We are not satisfied with the situation as far as surveying practice is concerned in Nigeria, particularly in the areas of surveying and mapping. Most of our maps presently are outdated. Most of them were produced in the 60s. The township maps are also out of date because the rate of planning does not meet up the rate of physical development in towns like Ibadan and Ilorin. In all these cities, you hardly can find an up to date maps, which should not be. Most surveyors in practice are usually underemployed; we can do more. We have enough carrying capacity to do more but due to lack of patronage, particularly the Federal, State and the local governments, we’re not able to do much.

What will you then be expecting from governments?
We are advocating that, one, planning is very important in every area of development, particularly physical development, if you see a road that is well built, take for example, Lagos- Ibadan Expressway, you find out that curves are smooth and that the surfaces of the road are smooth, those are the areas where surveying can be experienced. You find out those that are of uneven surface or that the curves are not gradual, means that either surveying is not present or competent surveyors are not employed into it.

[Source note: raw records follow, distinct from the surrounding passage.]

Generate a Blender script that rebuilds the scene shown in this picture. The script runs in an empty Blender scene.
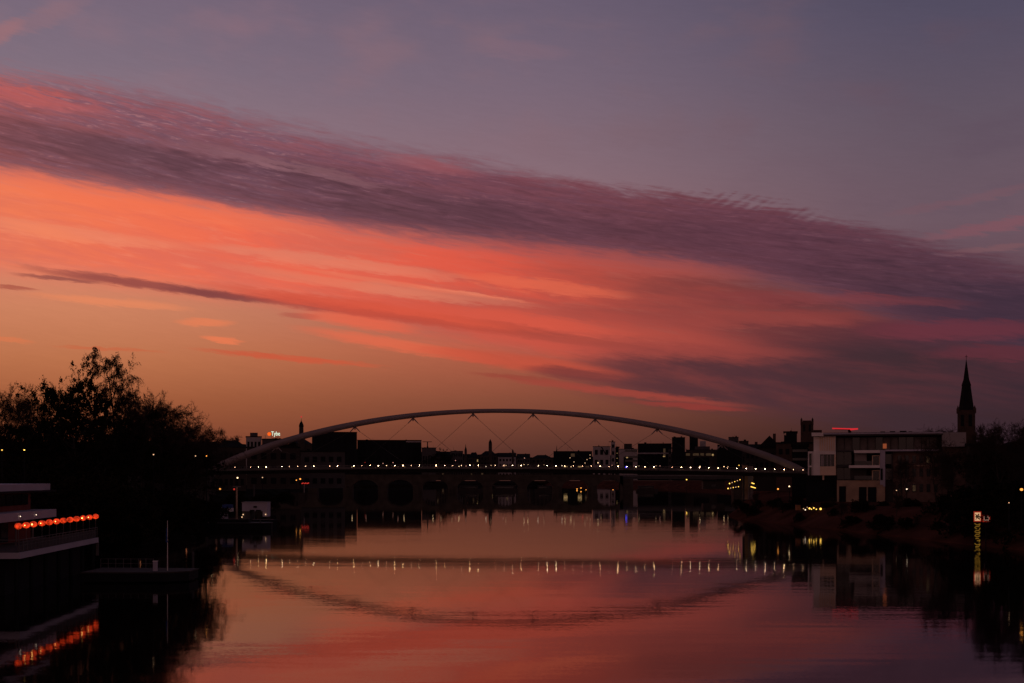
import bpy, math, random
import numpy as np
from mathutils import Vector, Matrix
S = bpy.context.scene
COL = S.collection
F = 1260.0; HC = 11.0; HY = 476.5
def X(px, d): return (px - 512.0) * d / F
def Z(py, d): return HC + (HY - py) * d / F

# ------------------------------------------------------------------ materials
def lin(c):
    return tuple(((v/255)/12.92 if v/255 <= .04045 else ((v/255+.055)/1.055)**2.4) for v in c)
def mat(name, col, rough=.8, var=.35, scale=.6, spec=.3, metal=0.):
    m = bpy.data.materials.new(name); m.use_nodes = True
    N = m.node_tree.nodes; L = m.node_tree.links
    b = N['Principled BSDF']; b.inputs['Roughness'].default_value = rough
    b.inputs['Specular IOR Level'].default_value = spec; b.inputs['Metallic'].default_value = metal
    tc = N.new('ShaderNodeTexCoord'); nz = N.new('ShaderNodeTexNoise')
    nz.inputs['Scale'].default_value = scale; nz.inputs['Detail'].default_value = 5
    r = N.new('ShaderNodeValToRGB'); r.color_ramp.elements[0].position = .3; r.color_ramp.elements[1].position = .7
    r.color_ramp.elements[0].color = tuple(c*(1-var) for c in col)+(1,)
    r.color_ramp.elements[1].color = tuple(min(.9, c*(1+var*.6)) for c in col)+(1,)
    L.new(tc.outputs['Object'], nz.inputs['Vector']); L.new(nz.outputs['Fac'], r.inputs['Fac'])
    L.new(r.outputs['Color'], b.inputs['Base Color'])
    return m
def glow(name, col, strength):
    m = bpy.data.materials.new(name); m.use_nodes = True
    N = m.node_tree.nodes; b = N['Principled BSDF']
    b.inputs['Base Color'].default_value = (.02, .02, .02, 1)
    b.inputs['Emission Color'].default_value = tuple(col)+(1,)
    b.inputs['Emission Strength'].default_value = strength
    return m
M = {}
M['bark'] = mat('bark', (.028, .02, .017)); M['leaf'] = mat('leaf', (.022, .017, .01), .9, .5, .4, .0)
M['twig'] = mat('twig', (.065, .043, .036), .9, .3, .4, .0)
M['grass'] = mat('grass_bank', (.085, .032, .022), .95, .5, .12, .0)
M['earth'] = mat('earth', (.02, .017, .015), .95, .4, .05, .0)
M['quay'] = mat('quay_stone', (.07, .06, .05), .9, .4, .3, .1)
M['stone'] = mat('bridge_stone', (.07, .055, .045), .9, .4, .2, .1)
M['steel'] = mat('painted_steel', (.26, .20, .205), .55, .12, .2, .3)
M['deck'] = mat('deck_steel', (.06, .055, .055), .7, .2, .2, .2)
M['rail'] = mat('railing_steel', (.13, .11, .11), .6, .2, .3)
M['white'] = mat('white_render', (.82, .70, .66), .8, .1, .3)
M['cream'] = mat('cream_cladding', (.80, .56, .40), .8, .15, .4)
M['lilac'] = mat('pale_fascia_paint', (.44, .38, .45), .7, .1, .3)
M['sand'] = mat('sandstone', (.42, .27, .18), .9, .25, .5)
M['brick'] = mat('dark_brick', (.06, .032, .025), .9, .3, .6)
M['brickwing'] = mat('brown_brick', (.17, .10, .08), .9, .3, .8)
M['redwall'] = mat('red_panel', (.16, .035, .03), .8, .2, .5)
M['dark'] = mat('dark_paint', (.010, .010, .012), .7, .2, .5, .1)
M['farglass'] = mat('unlit_panes', (.012, .011, .013), .8, .2, .5, .05)
M['slate'] = mat('slate_roof', (.016, .014, .015), .9, .3, .3, .05)
M['wallgrey'] = mat('grey_render', (.07, .06, .062), .9, .25, .1)
M['wallbrown'] = mat('brown_render', (.042, .030, .027), .9, .25, .1)
M['wallpale'] = mat('pale_render', (.36, .30, .30), .9, .2, .1)
M['glass'] = mat('dark_glass', (.012, .014, .018), .15, .2, .5, .5)
M['curtain'] = mat('curtained_glass', (.13, .10, .10), .4, .3, .8, .3)
M['wood'] = mat('deck_wood', (.045, .035, .03), .9, .3, 1.)
M['blue'] = mat('blue_canvas', (.03, .06, .2), .8, .3, 1.)
M['hill'] = mat('hill_woods', (.02, .018, .014), 1., .5, .02, .0)
M['orangecloth'] = mat('orange_canvas', (.3, .12, .05), .8, .3, 1.)
M['redpaint'] = mat('red_sign_paint', (.55, .03, .02), .6, .1, 1.)
G = {}
G['warm'] = glow('warm_lamp', (1., .66, .34), 3.2); G['warmdim'] = glow('warm_lamp_dim', (1., .58, .32), 1.1)
G['soft'] = glow('soft_lamp', (1., .74, .52), 2.4)
G['railwarm'] = glow('railing_lamp_warm', (1.,.62,.30), 75.); G['railsoft'] = glow('railing_lamp_soft', (1.,.70,.42), 50.); G['raildim'] = glow('railing_lamp_dim', (1.,.56,.32), 16.)
G['pink'] = glow('pinkish_lamp', (1., .45, .34), 1.); G['yellow'] = glow('yellow_lamp', (1., .56, .09), 2.6)
G['orange'] = glow('orange_lamp', (1., .36, .06), 1.7); G['red'] = glow('red_lamp', (1., .06, .04), .5)
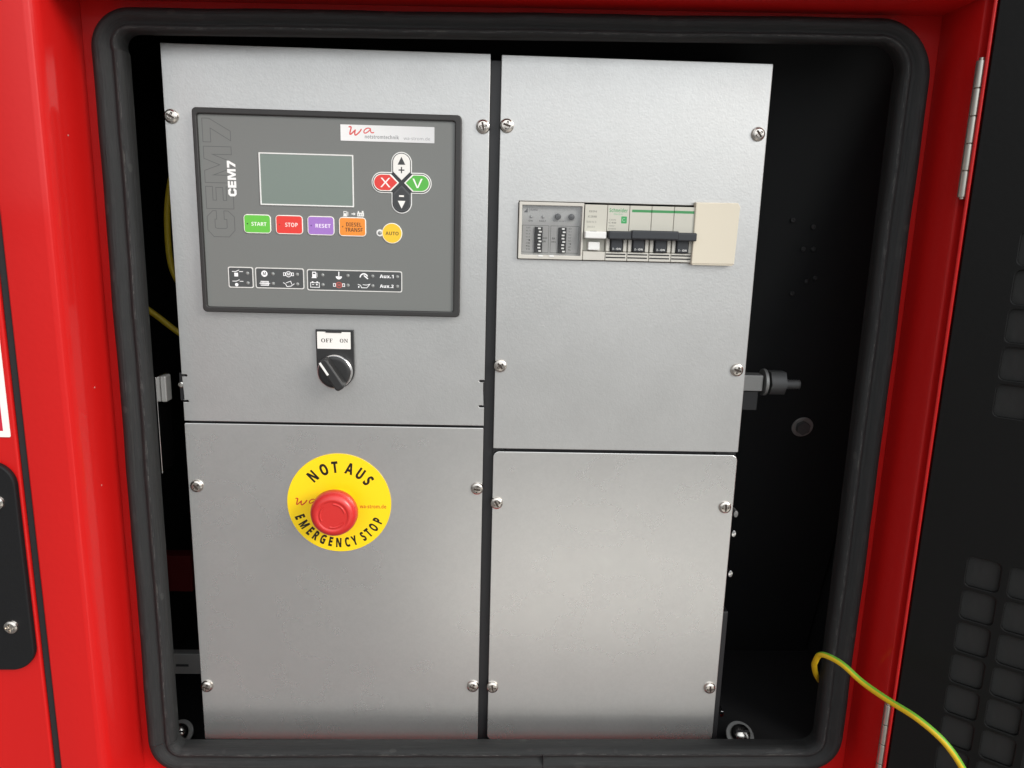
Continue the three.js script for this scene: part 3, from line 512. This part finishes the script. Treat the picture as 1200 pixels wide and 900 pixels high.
// ---------------------------------------------------------------- circuit breaker
const cb = thing('circuit_breaker', 'white four pole circuit breaker with black coupled levers beside the relay', 'circuit breaker', [0, 0, 0]);
{
  const xs = [0.0890, 0.1100, 0.1305, 0.1510, 0.1718, 0.1920], yT = -0.1277, yB = -0.1782;
  const ink = '#77776f';
  const print = [
    (g, w, h) => { ['RCM 3P+N', 'AC 230/400', '50/60 Hz 3~', 'IDN 0,03 A'].forEach((s, i) => fit(g, s, w * (0.36 - 0.02 * i), h * (0.2 + i * 0.155), w * (0.34 + 0.06 * (i % 3)), h * 0.06, { fill: ink, bold: i < 2 })); g.fillStyle = '#55554f'; g.fillRect(w * 0.26, h * 0.78, w * 0.3, h * 0.16); g.fillStyle = '#c9c8bd'; g.fillRect(w * 0.3, h * 0.81, w * 0.12, h * 0.1); },
    (g, w, h) => { fit(g, 'Schneider', w * 0.5, h * 0.19, w * 0.84, h * 0.16, { fill: '#4d9a63' }); fit(g, 'Electric', w * 0.5, h * 0.34, w * 0.42, h * 0.07, { fill: '#6fae80', bold: false });
      g.fillStyle = '#3f9d5c'; g.beginPath(); g.roundRect(w * 0.64, h * 0.42, w * 0.26, h * 0.27, 8); g.fill(); g.strokeStyle = '#a9d3b4'; g.lineWidth = 5; g.beginPath(); g.arc(w * 0.77, h * 0.555, w * 0.07, 0.6, 5.4); g.stroke();
      ['C60N', 'C40', '400V~', '6000'].forEach((s, i) => fit(g, s, w * 0.24, h * (0.56 + i * 0.115), w * (0.3 + 0.05 * (i % 2)), h * 0.06, { fill: ink, bold: i === 1 })); },
  ];
  const upMat = (k) => std({ roughness: 0.42, map: tex(256, 300, (g, w, h) => { g.fillStyle = '#c6c4b8'; g.fillRect(0, 0, w, h); if (print[k]) print[k](g, w, h); else { g.fillStyle = '#3f8f55'; g.fillRect(k === 2 ? w * 0.1 : 0, h * 0.15, k === 4 ? w * 0.94 : w * (k === 2 ? 0.9 : 1), h * 0.1); } }) });
  for (let k = 0; k < 5; k++) {
    const x0 = xs[k] + 0.0002, x1 = xs[k + 1] - 0.0002;
    const body = part('pole_body', slab(rrect(x0, k ? -0.1512 : -0.1580, x1, yT, 0.0004), 0.012, 0.0004), upMat(k), cb, [0, 0, -0.006]);
    part('recess', boxAt(x0, -0.1700, -0.008, x1, k ? -0.1514 : -0.1582, -0.001, 0.0003), M.breaker, body).position.z = 0.006;
    const low = part('terminal_shroud', boxAt(x0, yB, -0.006, x1, -0.1702, 0.0042, 0.0005), M.breakerLow, cb);
    if (k) {
      for (const y of [-0.1722, -0.1752]) part('vent_slot', boxAt(x0 + 0.0004, y - 0.0006, 0.0036, x1 - 0.0012, y + 0.0006, 0.0045, 0.0002), M.frameBlack, low);
      for (const x of [x0 + 0.0021, x1 - 0.0021]) part('side_rib', boxAt(x - 0.0017, -0.1698, -0.001, x + 0.0017, -0.1568, 0.004, 0.0006), M.breakerLow, cb);
      const cx = (x0 + x1) / 2, lev = part('lever', boxAt(cx - 0.0055, -0.1698, -0.001, cx + 0.0055, -0.1560, 0.0062, 0.0012), M.greyToggle, cb);
      part('lever_mark', slab(rrect(-0.0045, -0.0014, 0.0045, 0.0014, 0.0002), 0.0004, 0), std({ roughness: 0.4, map: tex(192, 64, (g, w, h) => { g.fillStyle = '#33363a'; g.fillRect(0, 0, w, h); fit(g, 'I - ON', w / 2, h / 2, w * 0.84, h * 0.62, { fill: '#e8e8e4' }); }) }), lev, [cx, -0.1672, 0.0060]);
    }
  }
  part('test_ledge', boxAt(0.0896, -0.1582, 0.001, 0.1096, -0.1517, 0.0105, 0.0012), M.white, cb);
  part('test_button', boxAt(0.0935, -0.1690, -0.001, 0.1045, -0.1614, 0.0060, 0.0010), M.white, cb);
  part('tie_bar', mergeGeometries([boxAt(0.1112, -0.1585, 0.004, 0.1930, -0.1508, 0.0128, 0.0014), boxAt(0.1320, -0.1578, 0.005, 0.1760, -0.1497, 0.0140, 0.0014)]), M.greyToggle, cb);
}
const blank = thing('blanking_cover', 'plain cream plastic blanking strip covering the right end of the slot', 'cover strip', [0, 0, 0]);
{
  const s = new THREE.Shape(); s.moveTo(0.1908, -0.1793); s.lineTo(0.2312, -0.1790); s.lineTo(0.2325, -0.1262); s.lineTo(0.2303, -0.1228); s.lineTo(0.1910, -0.1232); s.lineTo(0.1908, -0.1793);
  part('strip', slab(s, 0.0078, 0.0009), M.cream, blank, [0, 0, 0.0002]);
  part('fold_lip', boxAt(0.1914, -0.1803, 0.0004, 0.2300, -0.1786, 0.0074, 0.0007), M.cream, blank);
}

// ---------------------------------------------------------------- earth cable hanging out of the compartment, and one behind the plates
const cableMap = tex(64, 128, (g, w, h) => { g.fillStyle = '#e2bd1c'; g.fillRect(0, 0, w, h); g.fillStyle = '#6fae35'; g.fillRect(0, h * 0.93, w, h * 0.07); g.fillRect(0, 0, w, h * 0.22); });
const cableMat = std({ map: cableMap, roughness: 0.42 });
const cableYellow = std({ color: lin(0.55, 0.40, 0.02), roughness: 0.45 });
function cable(name, label, pts, r) {
  const t = thing(name, label, 'cable', pts[0], r > 0.003 ? 'yellow cables behind the plates' : undefined), c = new THREE.CatmullRomCurve3(pts.map((p) => new THREE.Vector3(p[0] - pts[0][0], p[1] - pts[0][1], p[2] - pts[0][2])));
  part('sheath', new THREE.TubeGeometry(c, 160, r, 20), r > 0.003 ? cableYellow : cableMat, t); return t;
}
cable('earth_cable', 'yellow and green earth cable looping out over the seal towards the open door', [[0.4691, -0.7256, -0.140], [0.4049, -0.6642, -0.060], [0.3617, -0.6134, 0.000], [0.3425, -0.5833, 0.030], [0.3349, -0.5672, 0.045], [0.3334, -0.5496, 0.060], [0.3425, -0.5462, 0.080], [0.3542, -0.5528, 0.100], [0.3656, -0.5542, 0.125], [0.3790, -0.5552, 0.150], [0.3943, -0.5656, 0.165], [0.4101, -0.5865, 0.172], [0.4256, -0.6173, 0.175], [0.4426, -0.6686, 0.175]], 0.0028);
cable('earth_cable', 'dim yellow earth cable arching in the dark left of the control unit plate', [[-0.3175, -0.0951, -0.09], [-0.3254, -0.1246, -0.09], [-0.3293, -0.1563, -0.09], [-0.3264, -0.205, -0.09], [-0.3112, -0.2286, -0.09], [-0.28, -0.25, -0.09]], 0.0032);
cable('earth_cable', 'short dim yellow cable end beside the left plate edge', [[-0.3835, -0.2302, -0.09], [-0.3564, -0.2448, -0.09], [-0.3244, -0.2695, -0.09], [-0.2985, -0.2854, -0.09]], 0.0032);

// ---------------------------------------------------------------- hardware in the dark compartment
const hexGeo = (r, h) => new THREE.CylinderGeometry(r, r, h, 6).rotateX(Math.PI / 2);
const latch = thing('latch_bracket', 'long thin bare metal latch strip with small bracket at the left seal edge', 'bracket', [-0.3105, -0.344, 0]);
part('strip', boxAt(-0.0012, -0.048, -0.02, 0.0012, 0.047, 0.0095, 0.0005), M.chrome, latch);
part('tongue', boxAt(0.0012, 0.021, -0.012, 0.0066, 0.0465, 0.001, 0.0015), M.steelDull, latch);

const stud = thing('threaded_stud', 'grey hexagon bolt with threaded shank right of the circuit breaker plate', 'bolt', [0.262, -0.303, -0.05]);
part('lug_block', boxAt(0, -0.0085, -0.012, 0.0275, 0.0085, 0.004, 0.001), M.steelDull, stud);
part('washer', new THREE.CylinderGeometry(0.014, 0.014, 0.003, 28).rotateZ(Math.PI / 2), M.steelDull, stud, [0.0305, 0, -0.004]);
part('nut', new THREE.CylinderGeometry(0.0135, 0.0135, 0.016, 6).rotateZ(Math.PI / 2), M.darkSteel, stud, [0.0435, 0, -0.004]);
{ const pts = []; for (let i = 0; i <= 12; i++) pts.push([i % 2 ? 0.0044 : 0.0052, i * 0.0014]); part('shank', lathe([[0, 0], ...pts, [0, 0.0168]], 20).rotateY(Math.PI / 2), M.darkSteel, stud, [0.052, -0.002, -0.004]); }
part('support_block', boxAt(-0.002, -0.03, -0.012, 0.025, -0.0095, 0.0, 0.001), M.frameBlack, stud);

const bigBolt = thing('washer_bolt', 'round bolt head with washer in shadow below the threaded stud', 'bolt', [0.3868, -0.3801, -0.1646]);
part('washer', lathe([[0, 0.002], [0.0125, 0.002], [0.013, 0.0012], [0.013, 0]], 30), M.steelDull, bigBolt); bigBolt.rotation.x = 0.245;
part('head', hexGeo(0.0085, 0.006), M.darkSteel, bigBolt, [-0.001, 0.001, 0.005]);
[[0.3259, -0.1359, -0.1035], [0.3496, -0.1424, -0.1051], [0.3434, -0.1663, -0.1111], [0.3546, -0.1660, -0.1110], [0.3546, -0.2019, -0.1200], [0.3634, -0.1978, -0.1190], [0.3411, -0.2157, -0.1234]].forEach(([x, y, z], i) => {
  const b = thing('small_screw', ['uppermost faint dark screw in the black compartment beside the plate', 'second faint dark screw from the top in the black compartment', 'third faint dark screw, close to the plate edge', 'fourth faint dark screw, right of the others', 'fifth faint screw, just above its neighbour', 'sixth faint screw, right end of the lower cluster', 'lowest faint dark screw of the scattered group'][i], 'screw', [x, y, z], 'faint screws in the black compartment');
  part('head', screwGeometry(0.0027, 0.002), M.cavity, b); });
[[0.2654, -0.4383, -0.024, 'small dull tip beside the upper right screw of the lowest right plate', M.steelDull], [0.2651, -0.4603, -0.024, 'bright rounded tip just below the dull one at the right plate edge', M.chrome], [0.2654, -0.5059, -0.024, 'bright rounded tip halfway down the right plate edge', M.chrome], [0.2688, -0.6712, -0.02, 'bright rounded tip low beside the bottom right plate corner', M.chrome]].forEach(([x, y, z, label, m]) => {
  const b = thing('edge_tip', label, 'screw', [x, y, z], 'rounded tips along the right plate edge');  // rounded tips set along the plate edge
  part('tip', lathe([[0.0024, -0.008], [0.0024, 0.001], [0.0021, 0.0014], [0, 0.0016]], 20).scale(1, 1.6, 1), m, b);
});
part('red_patch', boxAt(-0.418, -0.625, -0.22, -0.372, -0.575, -0.2, 0.002), std({ color: lin(0.14, 0.004, 0.004), roughness: 0.6 }), enclosure);  // added block for a dim red patch, shade put into its dark red
const rail = thing('grey_bracket', 'dim grey flat bracket low in the dark left of the plates', 'bracket', [-0.35, -0.636, -0.055]);
part('bar', boxAt(-0.03, -0.0135, -0.01, 0.046, 0.0115, 0, 0.0012), M.steelDull, rail);
part('slot', boxAt(0.012, -0.004, -0.002, 0.026, -0.001, 0.0004, 0.0004), M.cavity, rail);
function floorBolt(label, x, y, z, tilt, r) {
  const b = thing('floor_bolt', label, 'bolt', [x, y, z], 'bolts on the compartment floor'); b.rotation.x = tilt;
  part('washer', lathe([[0, 0.0022], [r * 1.0, 0.0022], [r * 1.05, 0.0012], [r * 1.05, 0]], 30), M.steelDull, b);
  part('head', lathe([[r * 0.74, 0.002], [r * 0.74, 0.005], [r * 0.6, 0.0095], [r * 0.3, 0.0118], [0, 0.0122]], 26), M.zinc, b);
  part('slot', boxAt(-r * 0.5, -0.0011, 0.0095, r * 0.5, 0.0011, 0.0125, 0.0003), M.frameBlack, b);
}
floorBolt('silver domed floor bolt right of the bottom right plate corner', 0.304, -0.7225, -0.052, -1.0, 0.0155);
floorBolt('silver floor bolt in the bottom left corner beside the seal', -0.335, -0.7195, -0.05, -0.7, 0.013);

renderer.render(scene, camera);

Quackery has been a major challenge to surveying profession. What roles is the association and other institutions playing in the fight against it?
Quackery is common in all professions. They called it fake. Somebody who is not supposed to do a work he is doing is either a quack or a fake person. In surveying too, we have the ethics committee of our profession both at the national and the state levels. The work of the ethics committee is to call those that are doing what they are not supposed to do to order. That is if you are a fake surveyor, if you are caught, you will be dealt with and handed over to the police. Even if you are a practitioner and you commit some misdemeanor, the ethics committee will deal with you to ensure that surveyors do the right thing. We also advise people when they find somebody that parade himself as a surveyor, if they are not sure, they can call our association or surveyor- general of the state to find out the about that person, that is whether he is competent to do what he claimed he can do. Through the cooperation of the practitioners and the public, we will be able to reduce the effect of quackery in our society, and the quicker we are able to do that the better for all of us.

The recent review of professional fees for surveyors generated a lot of heat. Don’t you think that the fees are on the high side considering the present economic situation in Nigeria?
The fees appear high to the people because they don’t quite understand the fact that surveyors do so many things. Many people don’t understand the consultancy aspects of surveying. Surveyors also deploy very expensive equipment that are imported. So when you add the cost of equipment to the cost unlike other professions like engineering, the cost of their equipment is outside their own cost. But in our own case, we add the equipment’s cost into our services, and then people feel that we charged a lot. But I don’t think the charge is on the high side as our sister professions in the built environment are making more money than us with little efforts.

There is also the issue of fake survey plans. How can it be curtailed?
This can be curtailed by the offices of the surveyor-general because every survey works is for a purpose. If you carried out a survey, you should be able to find out the status of the survey. So, if some body carried out a survey for you, don’t just keep it at home find out the purpose of the survey. Go to the office of the surveyor- general and find out if the area is under acquisition or not. By so doing you will be able to find out because the office of surveyor-general or any surveyor should be able to identify the survey plan by mere sighting of it. So do not just go anywhere to do survey plan, if you want the cheapest service, you are more likely to get a substandard service. Always go for a reputable surveyor, a reputable surveyor will not give you a fake plan but when some one wants the cheapest, then you are likely to go to the wrong hands. My advice is that you should check the status of the survey plan that is given to you.